Wednesday, December 19, 2012


I was warned about reverse culture shock before I left Romania. I’ve only been back a few days, so I don’t think I know exactly what it looks like yet, but considering I did not experience culture shock in Romania until about two months after I got there, it would not surprise me if it is a bit late in setting in here too. The whole concept of “reverse culture shock” seems strange to me. That I should be shocked by my own home, where I’ve grown up and been formed for the past three years. How could three and a half months change me so much as to forget my own home?
            But whatever it will look like, I don’t think it will stem from the obvious differences. The initial shock of walking into a grocery store and gazing down the cereal aisle. Experiences like that bring the full realization of how much stuff I have and show me the amount of thought and conversation that is devoted to the material. Then there is the fact that everyone speaks English, that I now rely on a car, that I am constantly tied to my cell phone, and that USD costs a lot more than Romanian lei. But these are all surface level differences. Initial reactions. I think that what will really be shocking is deeper and more difficult to sift out.

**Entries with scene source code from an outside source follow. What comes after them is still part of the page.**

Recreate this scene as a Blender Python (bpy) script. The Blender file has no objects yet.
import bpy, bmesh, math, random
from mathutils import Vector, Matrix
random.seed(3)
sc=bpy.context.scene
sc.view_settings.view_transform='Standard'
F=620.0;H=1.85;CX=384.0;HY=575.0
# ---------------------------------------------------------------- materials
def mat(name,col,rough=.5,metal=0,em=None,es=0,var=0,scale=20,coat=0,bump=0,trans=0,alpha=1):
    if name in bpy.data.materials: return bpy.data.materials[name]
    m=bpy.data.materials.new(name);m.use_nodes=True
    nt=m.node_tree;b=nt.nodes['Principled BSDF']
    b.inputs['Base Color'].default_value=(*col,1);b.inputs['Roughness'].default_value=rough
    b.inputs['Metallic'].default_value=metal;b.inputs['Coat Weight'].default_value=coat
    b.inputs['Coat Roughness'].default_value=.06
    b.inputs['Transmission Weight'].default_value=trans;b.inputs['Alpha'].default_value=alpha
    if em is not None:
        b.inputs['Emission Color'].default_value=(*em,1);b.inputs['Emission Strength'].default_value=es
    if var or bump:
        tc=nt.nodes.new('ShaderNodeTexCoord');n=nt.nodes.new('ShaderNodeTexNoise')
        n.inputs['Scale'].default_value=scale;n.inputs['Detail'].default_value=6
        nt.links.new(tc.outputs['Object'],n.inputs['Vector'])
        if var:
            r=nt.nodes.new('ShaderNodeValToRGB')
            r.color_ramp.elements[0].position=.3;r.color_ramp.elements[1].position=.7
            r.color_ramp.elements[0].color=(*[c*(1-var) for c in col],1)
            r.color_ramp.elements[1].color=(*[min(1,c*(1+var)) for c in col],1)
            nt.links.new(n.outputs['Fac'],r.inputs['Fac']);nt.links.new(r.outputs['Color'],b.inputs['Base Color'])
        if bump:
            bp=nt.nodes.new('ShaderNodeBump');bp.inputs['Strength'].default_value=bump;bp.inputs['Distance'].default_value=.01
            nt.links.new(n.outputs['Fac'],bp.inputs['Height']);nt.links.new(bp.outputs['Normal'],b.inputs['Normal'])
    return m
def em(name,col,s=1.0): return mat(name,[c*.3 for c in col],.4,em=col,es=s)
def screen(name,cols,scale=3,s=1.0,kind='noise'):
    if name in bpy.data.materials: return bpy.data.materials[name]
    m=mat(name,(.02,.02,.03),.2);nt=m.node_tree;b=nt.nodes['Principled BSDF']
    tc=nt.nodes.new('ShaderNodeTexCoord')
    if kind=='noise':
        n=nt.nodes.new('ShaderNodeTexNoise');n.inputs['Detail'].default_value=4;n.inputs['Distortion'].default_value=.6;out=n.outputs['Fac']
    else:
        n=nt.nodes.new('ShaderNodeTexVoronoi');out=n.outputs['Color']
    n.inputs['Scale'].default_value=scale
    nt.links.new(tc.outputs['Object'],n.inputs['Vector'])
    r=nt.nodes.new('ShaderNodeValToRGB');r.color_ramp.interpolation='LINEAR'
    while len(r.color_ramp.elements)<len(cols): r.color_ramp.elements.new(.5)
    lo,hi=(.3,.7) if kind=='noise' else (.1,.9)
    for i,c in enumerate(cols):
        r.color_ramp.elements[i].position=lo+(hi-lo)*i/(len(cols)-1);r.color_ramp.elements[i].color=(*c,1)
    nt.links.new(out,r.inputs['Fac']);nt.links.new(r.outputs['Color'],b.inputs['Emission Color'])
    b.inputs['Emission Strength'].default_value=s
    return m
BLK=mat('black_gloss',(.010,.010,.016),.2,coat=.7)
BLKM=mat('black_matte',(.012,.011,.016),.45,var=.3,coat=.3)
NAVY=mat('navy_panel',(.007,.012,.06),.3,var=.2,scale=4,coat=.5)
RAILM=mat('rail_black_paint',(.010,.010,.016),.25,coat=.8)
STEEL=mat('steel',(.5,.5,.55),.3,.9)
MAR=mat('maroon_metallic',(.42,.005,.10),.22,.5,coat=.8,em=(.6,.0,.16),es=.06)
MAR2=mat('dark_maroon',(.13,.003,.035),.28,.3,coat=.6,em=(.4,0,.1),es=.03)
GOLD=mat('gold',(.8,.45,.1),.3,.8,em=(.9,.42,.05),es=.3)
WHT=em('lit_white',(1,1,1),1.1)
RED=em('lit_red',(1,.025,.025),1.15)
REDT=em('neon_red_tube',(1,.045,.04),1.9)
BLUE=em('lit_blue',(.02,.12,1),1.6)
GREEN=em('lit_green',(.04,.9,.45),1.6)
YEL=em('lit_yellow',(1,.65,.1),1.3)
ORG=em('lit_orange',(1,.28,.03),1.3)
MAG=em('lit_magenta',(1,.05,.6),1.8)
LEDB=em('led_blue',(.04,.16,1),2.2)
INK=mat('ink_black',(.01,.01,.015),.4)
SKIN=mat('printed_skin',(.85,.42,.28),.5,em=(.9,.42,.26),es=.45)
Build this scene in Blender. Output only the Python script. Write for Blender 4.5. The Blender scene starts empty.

I have grown over the past semester with an entirely different group of people and those people grew with me. We shared many similar experiences and learned similar lessons. But because we were together, it was difficult to identify the ways we changed. Now that I am back, I am with people who have learned their own lessons and grown in different ways. Three and half months of learning and growing lay between me and them. They will never fully understand my experiences, nor I understand theirs.
I believe that this is where the reverse shock will come from. And although transitioning will be difficult and awkward at times, I am thankful because through this transition, I will see more clearly how I have grown during my semester abroad. Perhaps this is one of the most important reasons to come home from time to time: To see how far we have grown from our roots.